We've all heard of house flipping, the popular trend of buying houses at low prices, fixing them up and selling them for a handsome profit. You may have even watched one of the many TV shows about house flipping. It doesn't seem like a bad thing when you watch them transform a crumbling house into something livable, does it?

In reality, however, house flipping can have serious consequences for homeowners, renters and entire neighborhoods. A recent report by the Center for NYC Neighborhoods shows that in New York City, these real estate investors are targeting some of the city's most affordable neighborhoods.

When flippers buy up affordable housing at low prices and sell it for much more, they contribute to gentrification of the neighborhood. Once an affordable neighborhood is gentrified, many of its residents may no longer be able to afford to live there.

How does this affect renters?

Displacement of a neighborhood's residents does not just apply to homeowners. People who rent housing are also affected by house flipping. The Center for NYC Neighborhoods report says that renters in homes with one to four units are in danger. These people often have some of the "most affordable rents in the city." When those properties are flipped, the residents are at risk for losing their lease to someone who can pay much more in rent.

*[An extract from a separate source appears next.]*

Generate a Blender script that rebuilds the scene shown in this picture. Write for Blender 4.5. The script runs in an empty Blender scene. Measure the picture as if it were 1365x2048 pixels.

One of the primary findings of the report is that flipping considerably reduced the city's affordable housing supply in 2017. Last year, real estate investors bought 38 percent of houses selling at prices that were affordable for middle- and working-class people, causing a significant reduction of the affordable housing stock.

In East New York, for example, three-bedroom apartments in one- to four-unit houses had a median rent of $1,530. Recently flipped homes in the same area are charging a median rent of $2,200.

Where is this happening?

House flipping can happen anywhere, and while it was prevalent in Manhattan, flippers have begun to move into other areas, including East New York, Cypress Hills, Canarsie, East Flatbush, Jamaica, Queens and Queens Village, Hollis and Williamsbridge. These neighborhoods endured the largest amount of flipping in 2017.

If you're thinking of moving, give yourself plenty of time and be aware that you may encounter far less affordable housing in traditionally affordable neighborhoods.